I have lousy teeth because I'm mad at them—because they cause so much trouble and are so expensive but they accomplish so little. It's spite. That's what it is.

16 December 2012

bumper sticker philosophy.

Okay. See that image above? That, my friends, is what we get when (probably) well-intentioned but (probably) intellectually underequipped people try to establish correlations. Back in the good old days—before we posted our every inconsequential thought and feeling (as well as snapshots of our genitals) on the internet—I probably wouldn't even be aware that people thought this way (in other words: poorly). Oh, yes, I might have suspected that there were a great number of drooling simpletons in the world, but their contorted dogmas wouldn't have been foisted upon me so early in the morning before I'd even finished my first cup of coffee. 

The temptation is there, to be sure. We want simple answers to very complex questions, the same way that we fantasize about gods sitting on clouds in pristine satin robes—in order to feel that our that our chaotic, irreducible lives have some meaning or intelligible plotline.  We've all grown up on storybooks, television shows, and mainstream movies, and as a result our minds automatically grasp for the symbols, the foreshadowings, and the simple causalities that take us from 'once upon a time' to 'happily ever after.' But real life—as few of us need to be reminded—is a lot messier. People suffer and die without purpose. The bad guy sometimes wins. Protagonists suddenly act strangely and out-of-character. And the story never ends—but is followed by epilogue after epilogue after epilogue...

I could say so many things in logical rebuttal to what is on that t-shirt above, but mindless slogans like that (which are as slithery as anything Madison Avenue could produce) really don't deserve logical rebuttal. You have to earn the right to be taken seriously. We're all certainly free to express ourselves as we wish—this being a 'free country' and all—but we really need to be careful. Slogans and talking points have a way of expressing things for us, or in lieu of us. They seem to save us the bother of really having to think about things rigorously for ourselves, but I don't think we can ever be absolved of that responsibility.

15 December 2012

remember me?

Yeah, so what if I disappeared for a few weeks? Don't I have a life to lead too? You just show up here whenever you have an itch, scan through a couple posts, belch, and return to your scat porn or your online gambling. Well, I'll have you know that the first half of December has been a trying time for me because I... Wait a fucking minute here! I don't have to explain myself to the likes of you. Why don't you start up a blog and then we'll see how timely your posts are? 

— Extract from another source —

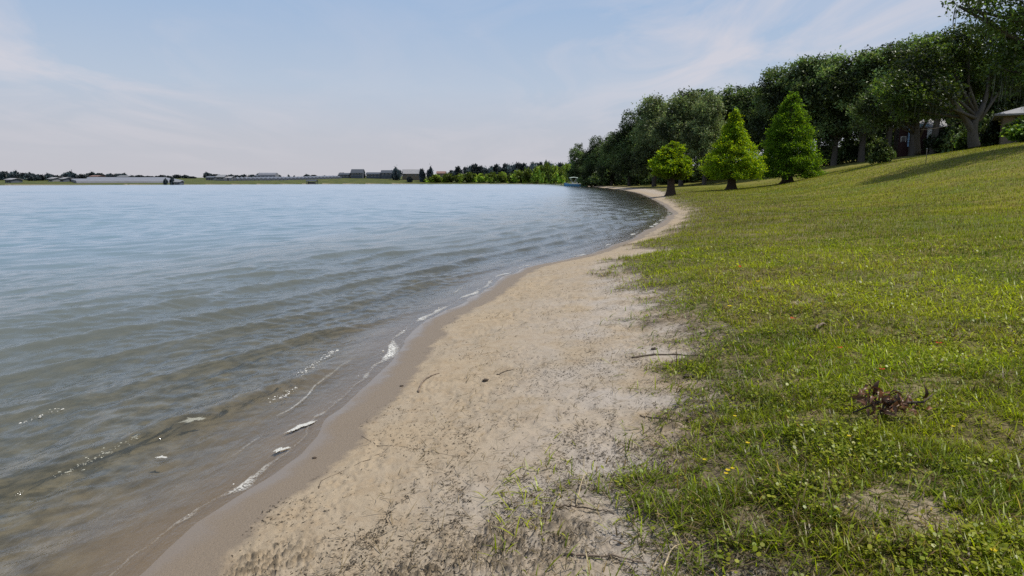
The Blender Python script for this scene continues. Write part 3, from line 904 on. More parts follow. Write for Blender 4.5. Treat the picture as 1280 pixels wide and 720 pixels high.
def moss_mesh(name, lobes, n_, seed, lmax=1.6, w=0.10):
    r_ = np.random.default_rng(seed); L = np.array(lobes, float)
    li = r_.integers(0, len(L), n_)
    q = r_.random(n_) * 2 * PI; rr = np.sqrt(r_.random(n_)) * 0.95
    x = L[li, 0] + np.cos(q) * rr * L[li, 3]; y = L[li, 1] + np.sin(q) * rr * L[li, 4]
    z = L[li, 2] - L[li, 5] * np.sqrt(1 - rr ** 2) * 0.85 + 0.2
    ln = r_.uniform(0.35, lmax, n_)
    V, F, C = blades(n_, x, y, z, ln, r_.uniform(0.5, 1.3, n_) * w, r_.random(n_) * 6.28, np.full(n_, PI - 0.05), r_.uniform(-0.1, 0.1, n_), np.tile([[1.0, 1, 1]], (n_, 1)) * r_.uniform(0.5, 1.2, (n_, 1)), 3)
    # blades() keeps points above their base: redo the drop
    V = V.reshape(n_, 4, 2, 3)
    V[..., 2] = z[:, None, None] - np.linspace(0, 1, 4)[None, :, None] * ln[:, None, None]
    return mesh_np(name, V.reshape(-1, 3), [F], dict(tint=C), False, M_MOSS)


def oak_template(seed, mat, h=16.0, w=6.0, base=0.22, clumps=620, nper=30, leaf=0.20, name='crown', tall=False):
    r_ = np.random.default_rng(seed)
    lobes = []
    nl = 13
    for i in range(nl):
        f = r_.random()
        zc = h * (base + 0.12 + (0.93 - base - 0.2) * f)
        prof = math.sin(PI * min(1, 0.25 + 0.68 * f)) ** (0.8) if not tall else (0.55 + 0.4 * math.sin(PI * f))
        q = i * 2.4 + r_.random()
        rr = w * 0.58 * prof * r_.uniform(0.6, 1.05)
        s = w * r_.uniform(0.30, 0.46)
        lobes.append((rr * math.cos(q), rr * math.sin(q), zc, s, s, s * 0.78))
    lobes.append((0, 0, h * 0.86, w * 0.36, w * 0.36, h * 0.12))
    lobes.append((0, 0, h * 0.6, w * 0.6, w * 0.6, h * 0.22))
    C = lobes_centres(lobes, clumps, seed + 1)
    C = C[C[:, 2] > h * base * 0.75]
    crown = leaves_mesh(name, C, r_.uniform(0.28, 0.62, len(C)) * (h / 16), nper, leaf, mat, seed + 2, 0.7)
    tr = branching([(0, 0, -0.4), (0.05, 0, 0.3), (0.1, 0.05, h * 0.12), (0.0, 0.1, h * 0.3), (0.1, 0, h * 0.5)], [0.62, 0.48, 0.40, 0.34, 0.2],
                   [np.array(l[:3]) for l in lobes[:9]], seed + 3)
    return dict(crown=crown, trunk=tr.mesh('trunk', M_BARK, True), moss=moss_mesh('moss', lobes[:9], 170, seed + 4), h=h, w=w)


OAKS = [oak_template(100, M_OAK), oak_template(140, M_OAK, w=5.2, base=0.18), oak_template(180, M_OAK, w=6.6, base=0.15, clumps=720),
        oak_template(220, M_OAK, w=4.4, base=0.25, tall=True), oak_template(260, M_GREYOAK, w=6.4, base=0.10, clumps=760, leaf=0.19),
        oak_template(285, M_OAK, w=6.2, base=0.04, clumps=820)]


def stand_tree(name, label, loc, T, height, width, rz, group=None, moss=True, cat='tree'):
    t_ = thing(name, label, cat, loc, rz, group)
    sc = (width / (2 * T['w']), width / (2 * T['w']), height / T['h'])
    for part in ('trunk', 'crown') + (('moss',) if moss and 'moss' in T else ()):
        if T.get(part) is None: continue
        o = link(part, T[part], t_); o.scale = sc
        if part == 'moss': o['kind'] = 'stuff'
    return t_


def place_px(px, y):
    x, _, _ = at(px, 227, y)
    return x, y, gz(x, y)


# front row of the wood, lake end first: (pixel column, distance, pixel of the top, width in metres, template, label)
wood = [
    (723, 258, 180, 11, 5, 'round dark tree at the lake end of the wood, behind the blue boat'),
    (745, 226, 171, 12, 5, 'dark tree second from the lake end of the wood'),
    (765, 204, 166, 12.5, 5, 'mid green tree left of the tall grey-green oak group, third from the lake end'),
    (787, 176, 139, 13, 5, 'tree forming the left shoulder of the tall grey-green oak group'),
    (818, 148, 121, 14, 4, 'tall grey-green oak just left above the smallest bright cypress'),
    (851, 136, 114, 14.5, 4, 'broad grey-green oak directly behind the smallest bright cypress'),
    (880, 128, 121, 11, 4, 'grey-green oak between the smallest and the middle bright cypress'),
    (876, 165, 110, 14, 3, 'dark treetop showing above the grey-green oaks'),
    (912, 138, 106, 12, 3, 'dark tree behind the pointed tip of the middle cypress'),
    (938, 132, 107, 11, 1, 'dark blue-green tree in the gap between the middle and the largest cypress'),
    (968, 122, 86, 13.5, 2, 'high dark oak rising behind the left side of the largest cypress'),
    (1003, 118, 72, 13.5, 0, 'high dark oak rising right behind the tip of the largest cypress'),
    (1040, 114, 70, 14, 2, 'broad dark oak to the right of the largest cypress'),
    (1075, 112, 61, 12.5, 1, 'dark tree between the broad dark oak and the airy tall tree'),
    (1106, 112, 50, 11, 3, 'tall airy tree left of the tree with the highest bare twigs'),
    (1137, 110, 42, 11, 3, 'tallest airy treetop left above the lit oak on the hill'),
    (1163, 108, 50, 11, 3, 'tall dark tree just behind the left edge of the lit oak on the hill'),
]
wr2 = random.Random(3)
for px, yy, top, wdt, ti, lab in wood:
    X0, Y0, Z0 = place_px(px, yy)
    hgt_ = at(px, top, yy)[2] - Z0
    stand_tree('oak_tree', lab, (X0, Y0, Z0 - 0.1), OAKS[ti], hgt_ * 1.03, wdt, wr2.random() * 6, 'trees at the front of the wood')
# deeper rows that close the wood
deep = [(735, 262, 190, 11, 1), (758, 246, 178, 11, 2), (780, 225, 165, 12, 0), (805, 205, 150, 12, 2), (835, 185, 136, 13, 1), (862, 180, 128, 13, 0), (905, 170, 118, 13, 2),
        (930, 160, 122, 12, 0), (955, 150, 104, 12, 1), (985, 146, 92, 13, 2), (1020, 140, 84, 13, 0), (1055, 138, 80, 13, 2), (1090, 136, 72, 13, 1), (1122, 134, 62, 13, 0),
        (1155, 132, 60, 13, 2), (1190, 130, 62, 13, 1), (1222, 128, 64, 13, 0), (1255, 126, 60, 13, 2), (1290, 122, 56, 13, 1), (1320, 118, 50, 13, 2)]
for px, yy, top, wdt, ti in deep:
    X0, Y0, Z0 = place_px(px, yy)
    stand_tree('oak_tree', 'dark tree deep in the wood behind its front row', (X0, Y0, Z0 - 0.1), OAKS[ti], at(px, top, yy)[2] - Z0, wdt, wr2.random() * 6, 'trees deep in the wood', moss=False)


def shrub_template(seed, mat, n=170, nper=30, leaf=0.085, rough=1.0):
    r_ = np.random.default_rng(seed)
    lobes = [(0, 0, 0.55, 0.62, 0.62, 0.5)]
    for i in range(7):
        q = i * 0.9 + r_.random()
        lobes.append((0.5 * math.cos(q), 0.5 * math.sin(q), r_.uniform(0.3, 0.62), 0.36, 0.36, 0.32))
    lobes.append((r_.normal(0, 0.1), r_.normal(0, 0.1), 0.85, 0.35, 0.35, 0.25))
    C = lobes_centres(lobes, n, seed + 1, 0.6); C[:, 2] = np.maximum(C[:, 2], 0.05)
    crown = leaves_mesh('foliage', C, r_.uniform(0.06, 0.13, n), nper, leaf, mat, seed + 2, 0.8)
    b = MB()
    for i in range(5):
        q = i * 1.26
        b.tube([(0.05 * math.cos(q), 0.05 * math.sin(q), -0.05), (0.2 * math.cos(q), 0.2 * math.sin(q), 0.3), (0.35 * math.cos(q), 0.35 * math.sin(q), 0.65)], [0.03, 0.022, 0.008], 5)
    return dict(foliage=crown, stems=b.mesh('stems', M_BARK, True))


SHRUB = shrub_template(300, M_SHRUB)
SHRUBD = shrub_template(340, M_OAK)
BUSHB = [shrub_template(380, M_BANK, 130, 26, 0.10), shrub_template(400, M_BANK, 130, 26, 0.10)]
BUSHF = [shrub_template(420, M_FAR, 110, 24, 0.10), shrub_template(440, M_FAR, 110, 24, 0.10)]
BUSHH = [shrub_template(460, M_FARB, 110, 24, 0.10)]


def stand_bush(name, label, loc, T, w, h, rz, group=None, cat='shrub', stems=True):
    t_ = thing(name, label, cat, loc, rz, group)
    for part in ('foliage', 'stems') if stems else ('foliage',):
        o = link(part, T[part], t_); o.scale = (w / 2, w / 2, h / 1.15)
    return t_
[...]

The truth is that this blog has almost turned into a part-time job for me. The kind of part-time job, I mean, where you don't get paid anything and yet you are required to carve a huge chunk out of the cheese wheel of your time trying to string together words in interesting and/or informative permutations. It ain't always easy, as I learned this month when I began to fall precariously behind in my real salaried, soul-deadening job. It's more fun, to be sure, nattering on about House Hunters or Mariah Carey's cavernous high-occupancy vagina, but it just doesn't put bread on the table. It's very strange to me that they pay me for processing invoices (which is something any motivated primate could do), but they don't pay me for my musings, which are well-nigh priceless. (I don't mean priceless as in invaluable. I mean priceless as in not having a price attached to them. Yet. If someone would like to attach a price to them, I'm willing to field any offers. This is a tag sale for my paragraphs.)

So yesterday there was another mass shooting, and I thought to myself—but not in a sleazy, opportunistic way—that I should really be writing about events like these. I place a sort of moral pressure on myself—that if I don't comment on these tragedies then it must mean that I really don't give a good goddamn about dead kids. But I do care. At least abstractly. It's difficult to care about words and numbers, and '18 children dead' doesn't quite register as a hard-and-fast reality to me. I don't have a proper sense of what that even means. Maybe it's because I don't have children myself, but I don't think that's the reason... I actually believe that my imagination refuses to travel down certain roads, sensing that they are dangerous and won't shepherd me to a desired destination.  I don't really want to feel (in a full or direct way) what the deaths of eighteen kids feel like. I know what death is. I know what children are. I know what murder is. I'll just set the pieces of the crime out over there on the floor, but I won't assemble them into a whole. There's no catharsis to be had in experiencing that level of misfortune. We have to kid ourselves that we can find something—anything at all—in every negative experience to take from it: a lesson, a perspective, a memento mori... But there's really nothing there. If you aren't aware that everything can be taken from you at any moment—suddenly and irrevocably—then you're profoundly delusional. Catastrophe 'reminds' us, I suppose, but what instruction can it offer? You'll hug your children tonight, but what about next year? You can't live your whole life in a heightened state of tragic awareness; on the one hand, it probably isn't possible while retaining one's sanity, and on the other hand, that kind of life isn't really life at all.

Eventually we let down our guards again. We take things for granted. It isn't a failing of our character; it's just that natural disposition of living life. We can't be expected to incessantly confront our contingency. We can't realistically brace ourselves for disaster around every corner. A lived life is defined by its carelessness. Living is what you're doing when you're not really paying attention. That's why it happens so fast. I would tell you to enjoy it while you have it—but you'll only really enjoy it when you don't concern yourself with enjoying it.